### WORK REQUIRED
All of the material below is to be retyped exactly.

### COLLECTED MATERIAL
********
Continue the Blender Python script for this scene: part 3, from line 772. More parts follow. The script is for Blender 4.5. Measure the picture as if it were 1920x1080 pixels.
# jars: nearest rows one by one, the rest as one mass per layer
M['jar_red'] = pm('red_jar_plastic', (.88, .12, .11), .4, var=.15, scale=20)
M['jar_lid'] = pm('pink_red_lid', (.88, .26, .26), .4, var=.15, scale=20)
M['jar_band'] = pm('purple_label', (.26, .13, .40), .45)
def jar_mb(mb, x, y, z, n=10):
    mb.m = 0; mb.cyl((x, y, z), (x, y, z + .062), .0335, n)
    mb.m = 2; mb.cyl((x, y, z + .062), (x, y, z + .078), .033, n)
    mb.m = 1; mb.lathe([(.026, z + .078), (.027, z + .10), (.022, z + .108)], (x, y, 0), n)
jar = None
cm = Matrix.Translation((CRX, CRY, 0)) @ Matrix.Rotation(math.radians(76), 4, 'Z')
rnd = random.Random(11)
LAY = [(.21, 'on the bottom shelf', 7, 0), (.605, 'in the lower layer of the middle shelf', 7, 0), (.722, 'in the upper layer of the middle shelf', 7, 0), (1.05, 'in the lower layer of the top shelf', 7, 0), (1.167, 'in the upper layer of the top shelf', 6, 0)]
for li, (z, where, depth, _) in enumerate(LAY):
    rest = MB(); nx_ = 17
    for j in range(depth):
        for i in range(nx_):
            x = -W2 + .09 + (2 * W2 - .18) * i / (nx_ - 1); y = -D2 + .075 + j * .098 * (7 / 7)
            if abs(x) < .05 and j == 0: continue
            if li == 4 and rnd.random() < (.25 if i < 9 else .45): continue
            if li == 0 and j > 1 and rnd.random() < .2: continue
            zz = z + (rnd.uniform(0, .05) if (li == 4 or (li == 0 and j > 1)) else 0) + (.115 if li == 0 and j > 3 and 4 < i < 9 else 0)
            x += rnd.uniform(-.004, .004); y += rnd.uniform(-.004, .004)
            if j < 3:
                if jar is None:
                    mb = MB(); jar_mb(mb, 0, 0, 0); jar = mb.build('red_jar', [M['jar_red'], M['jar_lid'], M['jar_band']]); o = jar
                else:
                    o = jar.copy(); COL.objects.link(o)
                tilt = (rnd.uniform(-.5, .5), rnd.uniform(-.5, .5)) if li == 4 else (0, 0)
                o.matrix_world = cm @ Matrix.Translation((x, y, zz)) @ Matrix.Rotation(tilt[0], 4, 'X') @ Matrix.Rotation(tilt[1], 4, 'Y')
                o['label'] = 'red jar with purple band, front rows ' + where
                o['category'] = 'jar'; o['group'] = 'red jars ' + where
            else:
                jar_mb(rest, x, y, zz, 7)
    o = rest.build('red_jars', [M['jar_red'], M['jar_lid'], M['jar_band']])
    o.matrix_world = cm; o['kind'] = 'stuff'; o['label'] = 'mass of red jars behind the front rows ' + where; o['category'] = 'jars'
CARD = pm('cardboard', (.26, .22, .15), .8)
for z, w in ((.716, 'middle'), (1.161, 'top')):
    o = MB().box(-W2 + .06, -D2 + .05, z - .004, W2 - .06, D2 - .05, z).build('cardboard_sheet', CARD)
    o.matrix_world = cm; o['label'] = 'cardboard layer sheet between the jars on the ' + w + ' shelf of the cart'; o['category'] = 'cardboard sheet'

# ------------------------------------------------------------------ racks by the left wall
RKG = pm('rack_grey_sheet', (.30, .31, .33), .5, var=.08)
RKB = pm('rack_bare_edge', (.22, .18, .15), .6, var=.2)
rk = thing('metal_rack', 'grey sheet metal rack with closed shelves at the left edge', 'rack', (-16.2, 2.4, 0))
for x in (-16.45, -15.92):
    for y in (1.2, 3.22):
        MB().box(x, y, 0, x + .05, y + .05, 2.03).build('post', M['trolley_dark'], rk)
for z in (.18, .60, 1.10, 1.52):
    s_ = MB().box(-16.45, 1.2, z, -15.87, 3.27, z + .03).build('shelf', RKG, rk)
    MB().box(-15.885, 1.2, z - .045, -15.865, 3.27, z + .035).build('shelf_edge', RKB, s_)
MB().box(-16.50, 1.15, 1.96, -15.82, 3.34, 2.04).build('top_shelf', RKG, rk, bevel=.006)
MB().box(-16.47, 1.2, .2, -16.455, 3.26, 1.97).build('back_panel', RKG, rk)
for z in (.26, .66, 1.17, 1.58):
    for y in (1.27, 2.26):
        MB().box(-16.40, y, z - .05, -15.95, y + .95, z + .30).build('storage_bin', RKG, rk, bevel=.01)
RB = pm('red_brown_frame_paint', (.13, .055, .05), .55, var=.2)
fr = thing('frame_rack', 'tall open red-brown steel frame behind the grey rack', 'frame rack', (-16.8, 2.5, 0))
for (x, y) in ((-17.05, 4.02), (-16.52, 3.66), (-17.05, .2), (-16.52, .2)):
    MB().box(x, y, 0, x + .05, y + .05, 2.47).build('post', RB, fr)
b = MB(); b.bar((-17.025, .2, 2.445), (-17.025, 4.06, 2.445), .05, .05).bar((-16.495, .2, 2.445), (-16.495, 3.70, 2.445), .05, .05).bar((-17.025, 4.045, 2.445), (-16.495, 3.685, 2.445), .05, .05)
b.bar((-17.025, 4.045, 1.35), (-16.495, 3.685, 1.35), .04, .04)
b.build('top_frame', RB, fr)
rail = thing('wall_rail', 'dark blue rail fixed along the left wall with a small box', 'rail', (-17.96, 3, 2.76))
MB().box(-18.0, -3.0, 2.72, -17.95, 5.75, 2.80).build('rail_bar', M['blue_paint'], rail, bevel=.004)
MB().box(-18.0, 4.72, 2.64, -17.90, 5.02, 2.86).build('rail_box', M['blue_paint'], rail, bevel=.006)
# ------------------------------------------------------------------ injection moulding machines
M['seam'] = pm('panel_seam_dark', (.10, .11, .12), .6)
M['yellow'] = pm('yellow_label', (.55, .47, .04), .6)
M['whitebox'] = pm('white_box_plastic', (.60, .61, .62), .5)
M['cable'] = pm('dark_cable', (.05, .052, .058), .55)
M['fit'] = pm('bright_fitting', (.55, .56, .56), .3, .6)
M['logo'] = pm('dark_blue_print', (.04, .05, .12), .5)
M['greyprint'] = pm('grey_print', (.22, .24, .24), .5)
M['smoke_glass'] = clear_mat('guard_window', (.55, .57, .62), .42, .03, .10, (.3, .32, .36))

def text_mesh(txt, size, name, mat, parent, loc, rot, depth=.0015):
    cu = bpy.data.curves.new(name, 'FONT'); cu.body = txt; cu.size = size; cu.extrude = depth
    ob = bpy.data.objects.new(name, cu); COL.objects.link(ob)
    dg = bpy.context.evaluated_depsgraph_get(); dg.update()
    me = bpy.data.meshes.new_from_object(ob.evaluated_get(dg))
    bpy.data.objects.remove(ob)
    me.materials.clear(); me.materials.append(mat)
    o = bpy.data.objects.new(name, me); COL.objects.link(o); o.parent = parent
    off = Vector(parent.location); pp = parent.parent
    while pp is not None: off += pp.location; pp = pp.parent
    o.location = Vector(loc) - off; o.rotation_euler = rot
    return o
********
### RIGHT ANSWER
Continue the Blender Python script for this scene: part 3, from line 772. More parts follow. The script is for Blender 4.5. Measure the picture as if it were 1920x1080 pixels.
# jars: nearest rows one by one, the rest as one mass per layer
M['jar_red'] = pm('red_jar_plastic', (.88, .12, .11), .4, var=.15, scale=20)
M['jar_lid'] = pm('pink_red_lid', (.88, .26, .26), .4, var=.15, scale=20)
M['jar_band'] = pm('purple_label', (.26, .13, .40), .45)
def jar_mb(mb, x, y, z, n=10):
    mb.m = 0; mb.cyl((x, y, z), (x, y, z + .062), .0335, n)
    mb.m = 2; mb.cyl((x, y, z + .062), (x, y, z + .078), .033, n)
    mb.m = 1; mb.lathe([(.026, z + .078), (.027, z + .10), (.022, z + .108)], (x, y, 0), n)
jar = None
cm = Matrix.Translation((CRX, CRY, 0)) @ Matrix.Rotation(math.radians(76), 4, 'Z')
rnd = random.Random(11)
LAY = [(.21, 'on the bottom shelf', 7, 0), (.605, 'in the lower layer of the middle shelf', 7, 0), (.722, 'in the upper layer of the middle shelf', 7, 0), (1.05, 'in the lower layer of the top shelf', 7, 0), (1.167, 'in the upper layer of the top shelf', 6, 0)]
for li, (z, where, depth, _) in enumerate(LAY):
    rest = MB(); nx_ = 17
    for j in range(depth):
        for i in range(nx_):
            x = -W2 + .09 + (2 * W2 - .18) * i / (nx_ - 1); y = -D2 + .075 + j * .098 * (7 / 7)
            if abs(x) < .05 and j == 0: continue
            if li == 4 and rnd.random() < (.25 if i < 9 else .45): continue
            if li == 0 and j > 1 and rnd.random() < .2: continue
            zz = z + (rnd.uniform(0, .05) if (li == 4 or (li == 0 and j > 1)) else 0) + (.115 if li == 0 and j > 3 and 4 < i < 9 else 0)
            x += rnd.uniform(-.004, .004); y += rnd.uniform(-.004, .004)
            if j < 3:
                if jar is None:
                    mb = MB(); jar_mb(mb, 0, 0, 0); jar = mb.build('red_jar', [M['jar_red'], M['jar_lid'], M['jar_band']]); o = jar
                else:
                    o = jar.copy(); COL.objects.link(o)
                tilt = (rnd.uniform(-.5, .5), rnd.uniform(-.5, .5)) if li == 4 else (0, 0)
                o.matrix_world = cm @ Matrix.Translation((x, y, zz)) @ Matrix.Rotation(tilt[0], 4, 'X') @ Matrix.Rotation(tilt[1], 4, 'Y')
                o['label'] = 'red jar with purple band, front rows ' + where
                o['category'] = 'jar'; o['group'] = 'red jars ' + where
            else:
                jar_mb(rest, x, y, zz, 7)
    o = rest.build('red_jars', [M['jar_red'], M['jar_lid'], M['jar_band']])
    o.matrix_world = cm; o['kind'] = 'stuff'; o['label'] = 'mass of red jars behind the front rows ' + where; o['category'] = 'jars'
CARD = pm('cardboard', (.26, .22, .15), .8)
for z, w in ((.716, 'middle'), (1.161, 'top')):
    o = MB().box(-W2 + .06, -D2 + .05, z - .004, W2 - .06, D2 - .05, z).build('cardboard_sheet', CARD)
    o.matrix_world = cm; o['label'] = 'cardboard layer sheet between the jars on the ' + w + ' shelf of the cart'; o['category'] = 'cardboard sheet'

# ------------------------------------------------------------------ racks by the left wall
RKG = pm('rack_grey_sheet', (.30, .31, .33), .5, var=.08)
RKB = pm('rack_bare_edge', (.22, .18, .15), .6, var=.2)
rk = thing('metal_rack', 'grey sheet metal rack with closed shelves at the left edge', 'rack', (-16.2, 2.4, 0))
for x in (-16.45, -15.92):
    for y in (1.2, 3.22):
        MB().box(x, y, 0, x + .05, y + .05, 2.03).build('post', M['trolley_dark'], rk)
for z in (.18, .60, 1.10, 1.52):
    s_ = MB().box(-16.45, 1.2, z, -15.87, 3.27, z + .03).build('shelf', RKG, rk)
    MB().box(-15.885, 1.2, z - .045, -15.865, 3.27, z + .035).build('shelf_edge', RKB, s_)
MB().box(-16.50, 1.15, 1.96, -15.82, 3.34, 2.04).build('top_shelf', RKG, rk, bevel=.006)
MB().box(-16.47, 1.2, .2, -16.455, 3.26, 1.97).build('back_panel', RKG, rk)
for z in (.26, .66, 1.17, 1.58):
    for y in (1.27, 2.26):
        MB().box(-16.40, y, z - .05, -15.95, y + .95, z + .30).build('storage_bin', RKG, rk, bevel=.01)
RB = pm('red_brown_frame_paint', (.13, .055, .05), .55, var=.2)
fr = thing('frame_rack', 'tall open red-brown steel frame behind the grey rack', 'frame rack', (-16.8, 2.5, 0))
for (x, y) in ((-17.05, 4.02), (-16.52, 3.66), (-17.05, .2), (-16.52, .2)):
    MB().box(x, y, 0, x + .05, y + .05, 2.47).build('post', RB, fr)
b = MB(); b.bar((-17.025, .2, 2.445), (-17.025, 4.06, 2.445), .05, .05).bar((-16.495, .2, 2.445), (-16.495, 3.70, 2.445), .05, .05).bar((-17.025, 4.045, 2.445), (-16.495, 3.685, 2.445), .05, .05)
b.bar((-17.025, 4.045, 1.35), (-16.495, 3.685, 1.35), .04, .04)
b.build('top_frame', RB, fr)
rail = thing('wall_rail', 'dark blue rail fixed along the left wall with a small box', 'rail', (-17.96, 3, 2.76))
MB().box(-18.0, -3.0, 2.72, -17.95, 5.75, 2.80).build('rail_bar', M['blue_paint'], rail, bevel=.004)
MB().box(-18.0, 4.72, 2.64, -17.90, 5.02, 2.86).build('rail_box', M['blue_paint'], rail, bevel=.006)
# ------------------------------------------------------------------ injection moulding machines
M['seam'] = pm('panel_seam_dark', (.10, .11, .12), .6)
M['yellow'] = pm('yellow_label', (.55, .47, .04), .6)
M['whitebox'] = pm('white_box_plastic', (.60, .61, .62), .5)
M['cable'] = pm('dark_cable', (.05, .052, .058), .55)
M['fit'] = pm('bright_fitting', (.55, .56, .56), .3, .6)
M['logo'] = pm('dark_blue_print', (.04, .05, .12), .5)
M['greyprint'] = pm('grey_print', (.22, .24, .24), .5)
M['smoke_glass'] = clear_mat('guard_window', (.55, .57, .62), .42, .03, .10, (.3, .32, .36))

def text_mesh(txt, size, name, mat, parent, loc, rot, depth=.0015):
    cu = bpy.data.curves.new(name, 'FONT'); cu.body = txt; cu.size = size; cu.extrude = depth
    ob = bpy.data.objects.new(name, cu); COL.objects.link(ob)
    dg = bpy.context.evaluated_depsgraph_get(); dg.update()
    me = bpy.data.meshes.new_from_object(ob.evaluated_get(dg))
    bpy.data.objects.remove(ob)
    me.materials.clear(); me.materials.append(mat)
    o = bpy.data.objects.new(name, me); COL.objects.link(o); o.parent = parent
    off = Vector(parent.location); pp = parent.parent
    while pp is not None: off += pp.location; pp = pp.parent
    o.location = Vector(loc) - off; o.rotation_euler = rot
    return o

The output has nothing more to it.